8506006 Informal Interpretation

802.51(b); 802.51(d); 801.2(a); 801.1(c)(1)
Patrick Sharpe

What are the size of these companies? OK I plugged in these figures. What are the size of transactions? Assuming the size questions indicate a reportable transaction and no exemptions apply, should "B" file for the [illegible]. [See for graphic] The acquisition of SUB 1 is exempt under 802.51. The acquisition of SUB 2 is a reportable transaction. The main question is who is the acquiring person in Scenario II? In Scenario I, I believe "C" is the acquiring person. In Scenario II, I believe "B" is the acquiring person. See memo for details. Suzanne, Dana and Andy concur. Wayne feels only C should file in Scenario II (substance over form).

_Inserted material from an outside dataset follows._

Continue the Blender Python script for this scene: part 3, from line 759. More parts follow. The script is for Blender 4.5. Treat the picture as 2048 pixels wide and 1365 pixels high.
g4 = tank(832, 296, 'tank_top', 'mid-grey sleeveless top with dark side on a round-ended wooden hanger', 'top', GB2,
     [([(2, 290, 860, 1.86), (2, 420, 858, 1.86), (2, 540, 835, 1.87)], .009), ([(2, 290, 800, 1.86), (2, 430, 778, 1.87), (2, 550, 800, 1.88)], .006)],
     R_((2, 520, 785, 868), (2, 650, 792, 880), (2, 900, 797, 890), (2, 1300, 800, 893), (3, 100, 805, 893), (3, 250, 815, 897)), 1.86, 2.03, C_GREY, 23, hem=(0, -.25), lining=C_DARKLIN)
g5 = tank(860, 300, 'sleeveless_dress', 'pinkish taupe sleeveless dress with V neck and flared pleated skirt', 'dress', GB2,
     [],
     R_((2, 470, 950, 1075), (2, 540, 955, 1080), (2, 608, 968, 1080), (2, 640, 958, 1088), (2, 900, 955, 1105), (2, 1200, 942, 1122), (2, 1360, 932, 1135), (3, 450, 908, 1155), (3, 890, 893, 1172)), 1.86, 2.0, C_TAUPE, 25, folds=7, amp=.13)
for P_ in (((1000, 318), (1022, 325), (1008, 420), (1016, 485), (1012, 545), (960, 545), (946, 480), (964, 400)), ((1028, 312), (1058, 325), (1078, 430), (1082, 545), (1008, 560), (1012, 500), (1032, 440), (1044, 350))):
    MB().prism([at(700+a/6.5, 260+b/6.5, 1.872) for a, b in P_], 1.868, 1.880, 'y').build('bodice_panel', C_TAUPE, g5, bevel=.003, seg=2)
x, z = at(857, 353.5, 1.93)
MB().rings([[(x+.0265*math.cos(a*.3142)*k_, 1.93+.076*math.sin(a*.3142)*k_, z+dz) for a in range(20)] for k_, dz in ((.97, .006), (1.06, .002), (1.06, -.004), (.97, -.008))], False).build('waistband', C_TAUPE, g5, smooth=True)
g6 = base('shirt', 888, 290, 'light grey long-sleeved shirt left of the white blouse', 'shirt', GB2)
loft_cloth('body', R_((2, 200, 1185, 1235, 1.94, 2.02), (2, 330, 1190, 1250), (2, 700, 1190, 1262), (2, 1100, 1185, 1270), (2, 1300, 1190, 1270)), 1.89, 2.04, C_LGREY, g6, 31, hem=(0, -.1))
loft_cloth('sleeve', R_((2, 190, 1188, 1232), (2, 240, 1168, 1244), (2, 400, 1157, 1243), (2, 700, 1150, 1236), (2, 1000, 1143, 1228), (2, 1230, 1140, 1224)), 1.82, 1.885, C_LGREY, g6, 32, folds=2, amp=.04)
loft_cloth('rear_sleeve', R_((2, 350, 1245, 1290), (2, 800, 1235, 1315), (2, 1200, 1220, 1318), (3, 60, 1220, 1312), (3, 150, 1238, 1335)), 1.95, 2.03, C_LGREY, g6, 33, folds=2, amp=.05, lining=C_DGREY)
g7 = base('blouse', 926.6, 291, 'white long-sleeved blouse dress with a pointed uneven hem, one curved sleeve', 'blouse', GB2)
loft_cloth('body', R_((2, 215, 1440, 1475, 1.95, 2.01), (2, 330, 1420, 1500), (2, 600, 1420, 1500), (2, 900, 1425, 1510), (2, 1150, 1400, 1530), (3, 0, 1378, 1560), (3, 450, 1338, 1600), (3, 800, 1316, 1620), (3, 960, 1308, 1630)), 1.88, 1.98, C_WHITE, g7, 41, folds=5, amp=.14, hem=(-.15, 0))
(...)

John Sipple concurred with Wayne. Although most agree with me, most also dont have a strong opinion and would readily go for Waynes position. Called [redacted] July 8 and July 10, 1985. Received call from [redacted] July 11, 1985. I told [redacted] that our decision concerning Scenario II is that "C" is the acquiring person and not "B" because B is acting as an agent for C. I emphasized that if B was not acting as an agent that B should file. Also, if someone renigs [sic] on the contract (between C and B) that B should file. If B is holding the v/s of Sub #2 and someone renigs [sic] on the contract, B should immediately put the v/s in escrow and file under H-S-R.


June 28, 1985

Patrick Sharpe, Esq.
Pre-Merger Notification Office
Bureau of Competition
Federal Trade Commission
Room 303
6th & Pennsylvania Ave N.W.
Washington, D.C. 20580

Dear Mr. Sharpe:

As per your suggestion in our telephone conversation Monday, I am writing to request the Commission's views regarding a legal question of pre-merger notification requirements which has arisen in a transaction a client is contemplating.

We represent a foreign corporation that I will call "B" as I did in our conversation. A U.S. corporation, "A", has offered B a controlling interest in one of its subsidiaries, a foreign corporation, "Sub #1." We have no doubt that this acquisition of a foreign entity is exempt under 16 C.F.R. 802.51 (b) [Note: Re: 802.51(b): B will pay $43 M for Sub 1. Sub 1 has less than $15 M in U.S. assets. Appears exempt.] or (d) [Note: Re: 802.51(d): not exempt under d]

A notification question arises because A wants to sell another subsidiary, "Sub #2", at the same time in a package together with Sub #1. Sub #2 is a U.S. corporation. B has no interest in acquiring Sub #2, but B has found a possible buyer who is interested in acquiring Sub #2. That buyer is another foreign corporation "C".

B proposes to buy Sub #2 on behalf of C. [Note: for $9 M]

If B buys Sub #2, it will buy it as an agent for C. B will be obligated by contract to effect the transfer of all shares in Sub #2 to C as soon as possible. Beneficial ownership in Sub #2 will at all times be in either A or C and never in B.

Two scenarios are possible.

I. In its contract with A, B has the right to register the shares of Sub #2 in its own name or in the name of an assignee and B directs the issuer A to register the shares in the name of the assignee, C, immediately.

II. B receive the same contract right as in Part I, B directs the issuer to register the shares in the name of B, B then immediately sells these shares to C pursuant to its existing contract obligation. [Note: Doesnt B get beneficial ownership even if only for an instant in time.]

On the foregoing facts of both scenarios I and II, we do not believe that B has a pre-merger notification obligation, since B will never "hold" Sub #2. According to the Commission's comments to 16 C.F.R. 801.2(a):

"if agents, brokers or other entities (whether or not controlled) are acquiring on behalf of a person, they will not hold within the meaning of 801.1(c)(1) and need not file notification with respect to acquisitions made in that capacity. Only the beneficial owner will hold the voting securities and becomes the acquiring person.

43 Fed. Reg. 33467 (1978). We request the Commission's confirmation of our understanding of the notification requirements.

We take no position with respect to the pre-merger notification obligation of C, which may or may not be required to report depending upon the sizes of the entities concerned.

I will appreciate receiving your response at your earliest convenience. If you have any questions with regard to this matter, please call me or . Thank you for your consideration.